§ **To be done**:
Write out all of the entries exactly, please.

§ **Supplied information**:
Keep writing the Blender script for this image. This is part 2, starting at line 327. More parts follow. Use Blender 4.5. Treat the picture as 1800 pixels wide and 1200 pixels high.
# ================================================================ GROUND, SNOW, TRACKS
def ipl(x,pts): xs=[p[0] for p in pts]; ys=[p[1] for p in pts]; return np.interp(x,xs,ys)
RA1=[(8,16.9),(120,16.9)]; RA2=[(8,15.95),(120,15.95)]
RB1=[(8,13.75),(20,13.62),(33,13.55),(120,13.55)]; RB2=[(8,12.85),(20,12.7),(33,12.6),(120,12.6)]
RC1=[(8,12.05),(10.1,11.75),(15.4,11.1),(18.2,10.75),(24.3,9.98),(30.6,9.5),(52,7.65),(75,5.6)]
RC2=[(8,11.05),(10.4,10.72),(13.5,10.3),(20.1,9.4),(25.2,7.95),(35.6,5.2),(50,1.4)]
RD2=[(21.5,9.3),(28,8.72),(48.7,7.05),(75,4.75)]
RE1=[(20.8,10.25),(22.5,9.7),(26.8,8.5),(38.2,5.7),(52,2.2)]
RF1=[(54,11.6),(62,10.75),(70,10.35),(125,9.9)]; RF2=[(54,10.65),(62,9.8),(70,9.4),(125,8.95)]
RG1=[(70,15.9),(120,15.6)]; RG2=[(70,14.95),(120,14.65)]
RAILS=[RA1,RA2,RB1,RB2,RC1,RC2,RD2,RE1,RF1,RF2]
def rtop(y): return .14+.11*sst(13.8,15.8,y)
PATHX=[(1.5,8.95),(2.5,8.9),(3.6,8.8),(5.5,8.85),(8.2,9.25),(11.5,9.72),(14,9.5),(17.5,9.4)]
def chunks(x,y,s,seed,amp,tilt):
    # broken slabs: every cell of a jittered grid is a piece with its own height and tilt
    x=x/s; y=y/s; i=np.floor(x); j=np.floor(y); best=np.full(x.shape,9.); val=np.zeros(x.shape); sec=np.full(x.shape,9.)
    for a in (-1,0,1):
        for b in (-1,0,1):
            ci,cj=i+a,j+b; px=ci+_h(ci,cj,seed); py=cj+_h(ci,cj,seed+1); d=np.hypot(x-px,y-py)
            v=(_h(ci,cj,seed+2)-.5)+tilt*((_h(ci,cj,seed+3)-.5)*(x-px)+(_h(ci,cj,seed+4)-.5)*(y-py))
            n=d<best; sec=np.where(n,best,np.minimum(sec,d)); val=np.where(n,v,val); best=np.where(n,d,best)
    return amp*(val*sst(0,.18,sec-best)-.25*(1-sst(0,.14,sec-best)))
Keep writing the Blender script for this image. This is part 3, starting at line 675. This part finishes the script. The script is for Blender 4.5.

§ **Exercise answer**:
Keep writing the Blender script for this image. This is part 2, starting at line 327. More parts follow. Use Blender 4.5. Treat the picture as 1800 pixels wide and 1200 pixels high.
# ================================================================ GROUND, SNOW, TRACKS
def ipl(x,pts): xs=[p[0] for p in pts]; ys=[p[1] for p in pts]; return np.interp(x,xs,ys)
RA1=[(8,16.9),(120,16.9)]; RA2=[(8,15.95),(120,15.95)]
RB1=[(8,13.75),(20,13.62),(33,13.55),(120,13.55)]; RB2=[(8,12.85),(20,12.7),(33,12.6),(120,12.6)]
RC1=[(8,12.05),(10.1,11.75),(15.4,11.1),(18.2,10.75),(24.3,9.98),(30.6,9.5),(52,7.65),(75,5.6)]
RC2=[(8,11.05),(10.4,10.72),(13.5,10.3),(20.1,9.4),(25.2,7.95),(35.6,5.2),(50,1.4)]
RD2=[(21.5,9.3),(28,8.72),(48.7,7.05),(75,4.75)]
RE1=[(20.8,10.25),(22.5,9.7),(26.8,8.5),(38.2,5.7),(52,2.2)]
RF1=[(54,11.6),(62,10.75),(70,10.35),(125,9.9)]; RF2=[(54,10.65),(62,9.8),(70,9.4),(125,8.95)]
RG1=[(70,15.9),(120,15.6)]; RG2=[(70,14.95),(120,14.65)]
RAILS=[RA1,RA2,RB1,RB2,RC1,RC2,RD2,RE1,RF1,RF2]
def rtop(y): return .14+.11*sst(13.8,15.8,y)
PATHX=[(1.5,8.95),(2.5,8.9),(3.6,8.8),(5.5,8.85),(8.2,9.25),(11.5,9.72),(14,9.5),(17.5,9.4)]
def chunks(x,y,s,seed,amp,tilt):
    # broken slabs: every cell of a jittered grid is a piece with its own height and tilt
    x=x/s; y=y/s; i=np.floor(x); j=np.floor(y); best=np.full(x.shape,9.); val=np.zeros(x.shape); sec=np.full(x.shape,9.)
    for a in (-1,0,1):
        for b in (-1,0,1):
            ci,cj=i+a,j+b; px=ci+_h(ci,cj,seed); py=cj+_h(ci,cj,seed+1); d=np.hypot(x-px,y-py)
            v=(_h(ci,cj,seed+2)-.5)+tilt*((_h(ci,cj,seed+3)-.5)*(x-px)+(_h(ci,cj,seed+4)-.5)*(y-py))
            n=d<best; sec=np.where(n,best,np.minimum(sec,d)); val=np.where(n,v,val); best=np.where(n,d,best)
    return amp*(val*sst(0,.18,sec-best)-.25*(1-sst(0,.14,sec-best)))
Keep writing the Blender script for this image. This is part 3, starting at line 675. This part finishes the script. The script is for Blender 4.5.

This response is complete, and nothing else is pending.